There I've saved the Town the $400,000 Comprehensive Plan cost.

And encouraging new construction in effect produces new assessments at new fair market values. Otherwise, everyone supports revaluation of someone else's home or commercial property.

However no one wants anything to change. No one wants higher taxes, no one wants more traffic, no one wants more residential and its cost upon existing schools, sewers, fire districts, garbage collection...,no one wants to see more vacancies, no one who owns an existing home wants to see its value decrease...

People readily accept their computers, fax machines, answering machines, cds, dvds, global positioning systems, email, video games, cell phones, flat panel hdtv home entertainment centers etc. They only change they can't accept is what happens on the other side of their property line.

Making people understand that living 20 miles from New York City is no longer living in the suburbs. Keeping the green in Greenburgh is no longer about grass and open space; it is about enticing the green dollars which keep the garbage being picked up, the schools open and the roads cleared when it snows and even a swim team at the Community Center.

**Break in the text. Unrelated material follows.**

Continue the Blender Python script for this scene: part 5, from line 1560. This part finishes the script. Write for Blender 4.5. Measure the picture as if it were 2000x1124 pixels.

If you want these things, then be prepared to for more lights to change before you get through the intersection and be prepared to embrace anyone who is willing to invest dollars in Greenburgh.

Or get out now while prices are still high. There are still untapped and undiscovered Greenburghs of 50 year ago pedigree awaiting settlement in northern Westchester, Putnam and Ulster counties.

But if you stay, be prepared to pay higher taxes or allow what little development remains to be done on underutilized parcels. The victory from reducing an 800,000 foot plan to 500,000 feet is a hollow one; all it means it that the Town has lost the tax revenues for 300,000 feet which aren't going to come back after the construction crews have left.

Anonymous said...


You are correct, that it is unlikely anyone will put a grocery store so close to the A & P.

And it was Paul Feiner who chased away the Home Depot on Route 9 to just over the Greenburgh border.

hal samis said...

This was entirely Feiner, right?

Not the Town Board, not the Zoning Board, not the Planning Board and not the nearby civic associations.